Rabia GENÇAY BEZİR

Tarih: 19.09.2025 18:02

Hayatı Cam Kenarında İzlemek

Facebook Twitter Linked-in

Cam kenarında yolculuk etmek, insana hayatın hakikatine dair ince bir ders verir. Bir yanımızda manzaralar, akıp giden yollar ve uğruna çaba sarf ettiğimiz hedefler vardır. Gözümüz oraya sabitlenir; tek bir pencereye bakar, o pencereden gördüğümüzle bütün gerçeği kavradığımızı sanırız. Oysa insanın görmediği, bakmadığı, hatta bazen bilerek sırt çevirdiği yan da aynı hızla akmaktadır.

Hayat böyledir: Biz, anlamın yalnızca bir yüzüne odaklanır, diğer yüzünü göz ardı ederiz. Bir ömür, belli bir tarafı inşa etmeye çalışırken diğer tarafın sessizce eksildiğini fark etmeyiz. İnsan, bakışının daraldığı ölçüde hayatını da daraltır. Ve yolun sonuna gelindiğinde, pişmanlık çoğu zaman “görmediklerimizin” gölgesinden doğar.

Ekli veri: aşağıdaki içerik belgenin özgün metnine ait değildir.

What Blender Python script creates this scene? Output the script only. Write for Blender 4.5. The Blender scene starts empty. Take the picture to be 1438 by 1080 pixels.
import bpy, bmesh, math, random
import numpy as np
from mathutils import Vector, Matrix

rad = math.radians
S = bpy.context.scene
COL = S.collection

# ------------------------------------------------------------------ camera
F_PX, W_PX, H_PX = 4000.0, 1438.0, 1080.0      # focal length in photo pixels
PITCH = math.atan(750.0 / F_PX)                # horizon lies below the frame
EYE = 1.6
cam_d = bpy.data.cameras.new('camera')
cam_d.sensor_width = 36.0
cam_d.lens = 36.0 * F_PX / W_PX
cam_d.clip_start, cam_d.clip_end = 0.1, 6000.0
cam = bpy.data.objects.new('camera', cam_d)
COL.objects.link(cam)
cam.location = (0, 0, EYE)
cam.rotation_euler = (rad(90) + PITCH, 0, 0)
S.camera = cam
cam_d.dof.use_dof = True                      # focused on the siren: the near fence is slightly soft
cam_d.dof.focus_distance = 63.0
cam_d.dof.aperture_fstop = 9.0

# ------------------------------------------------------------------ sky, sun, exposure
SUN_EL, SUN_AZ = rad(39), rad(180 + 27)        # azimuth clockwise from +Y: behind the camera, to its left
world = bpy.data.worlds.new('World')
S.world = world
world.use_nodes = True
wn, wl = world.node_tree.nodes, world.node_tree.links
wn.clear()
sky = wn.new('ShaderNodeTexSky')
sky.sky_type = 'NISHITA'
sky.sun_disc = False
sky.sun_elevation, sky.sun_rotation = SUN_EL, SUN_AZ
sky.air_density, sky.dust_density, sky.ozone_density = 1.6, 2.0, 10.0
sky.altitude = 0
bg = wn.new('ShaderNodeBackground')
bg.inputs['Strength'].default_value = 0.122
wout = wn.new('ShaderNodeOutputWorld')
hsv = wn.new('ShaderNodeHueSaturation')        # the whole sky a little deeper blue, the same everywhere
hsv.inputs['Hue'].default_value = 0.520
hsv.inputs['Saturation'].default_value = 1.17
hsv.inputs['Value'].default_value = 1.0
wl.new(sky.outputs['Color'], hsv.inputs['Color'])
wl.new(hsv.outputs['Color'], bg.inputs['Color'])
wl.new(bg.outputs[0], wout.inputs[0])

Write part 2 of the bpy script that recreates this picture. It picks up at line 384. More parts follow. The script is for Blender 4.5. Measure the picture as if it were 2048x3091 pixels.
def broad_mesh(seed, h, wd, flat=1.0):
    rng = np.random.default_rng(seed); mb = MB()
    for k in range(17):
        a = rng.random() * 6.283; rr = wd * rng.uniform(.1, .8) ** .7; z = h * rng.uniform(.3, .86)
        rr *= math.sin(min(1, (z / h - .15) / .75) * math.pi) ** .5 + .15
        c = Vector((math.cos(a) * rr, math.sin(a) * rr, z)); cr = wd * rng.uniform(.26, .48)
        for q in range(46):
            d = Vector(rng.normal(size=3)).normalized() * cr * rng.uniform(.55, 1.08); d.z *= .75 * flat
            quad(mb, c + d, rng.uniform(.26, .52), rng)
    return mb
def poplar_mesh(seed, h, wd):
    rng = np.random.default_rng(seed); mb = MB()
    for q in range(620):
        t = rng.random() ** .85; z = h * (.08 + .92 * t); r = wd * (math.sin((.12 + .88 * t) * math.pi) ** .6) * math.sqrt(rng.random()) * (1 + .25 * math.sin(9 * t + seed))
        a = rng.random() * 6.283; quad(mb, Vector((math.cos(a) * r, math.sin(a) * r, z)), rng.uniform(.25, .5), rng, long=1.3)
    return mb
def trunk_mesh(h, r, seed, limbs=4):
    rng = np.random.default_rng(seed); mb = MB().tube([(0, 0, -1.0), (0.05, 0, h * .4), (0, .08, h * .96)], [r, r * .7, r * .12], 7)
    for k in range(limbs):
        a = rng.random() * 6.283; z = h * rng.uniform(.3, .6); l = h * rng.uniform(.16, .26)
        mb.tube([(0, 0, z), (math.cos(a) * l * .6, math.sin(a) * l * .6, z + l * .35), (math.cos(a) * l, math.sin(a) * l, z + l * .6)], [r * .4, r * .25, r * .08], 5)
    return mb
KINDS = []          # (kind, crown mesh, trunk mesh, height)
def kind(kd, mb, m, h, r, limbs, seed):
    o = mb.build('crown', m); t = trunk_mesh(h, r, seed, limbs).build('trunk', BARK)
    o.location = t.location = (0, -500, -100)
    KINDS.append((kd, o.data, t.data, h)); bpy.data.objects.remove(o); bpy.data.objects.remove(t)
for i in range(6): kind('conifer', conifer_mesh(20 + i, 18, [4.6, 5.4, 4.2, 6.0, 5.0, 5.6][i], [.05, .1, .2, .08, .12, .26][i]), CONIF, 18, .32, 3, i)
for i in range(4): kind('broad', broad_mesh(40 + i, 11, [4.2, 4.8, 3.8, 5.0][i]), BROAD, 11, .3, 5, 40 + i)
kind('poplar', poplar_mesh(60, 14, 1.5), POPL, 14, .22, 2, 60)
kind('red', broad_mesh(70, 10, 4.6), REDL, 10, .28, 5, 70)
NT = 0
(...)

Cam kenarından izlemek, bir yanı görürken diğerini kaçırmaktır. Ama işin felsefî derinliği şudur: Belki de hayat, hiçbir zaman bütünüyle kavranamayacak bir yolculuktur. Biz, daima bir yanımız eksik, bir yanımız gözden uzak yaşarız. Kaçınılmaz olan bu eksikliktir; ama asıl mesele, hangi tarafı görmeyi seçtiğimizdir.

Zira insanın yöneldiği taraf, onun varoluşunun istikametini belirler. Sağında gördüğü yol, geçmişin alışkanlıklarını, geleceğin kaygılarını taşıyabilir; solunda akıp giden manzara ise belki de kaçırılmış dostlukları, ötelenmiş hayalleri, ertelediği sevgileri barındırır. Ve insan, bakmadığı tarafa dönmeye cesaret edemediğinde kendi varlığının bütünlüğünü de kaybeder.

Belki de hakikat, tek bir pencereye sığmayan bir genişliktir. Hayatı cam kenarından izlemek, bize şunu fısıldar: İnsan sadece gördüğüyle değil, görmediğiyle de vardır. Bu yüzden varoluş, bir bakıma “gözünü çeviremediğin yanların” da sorumluluğunu taşımaktır.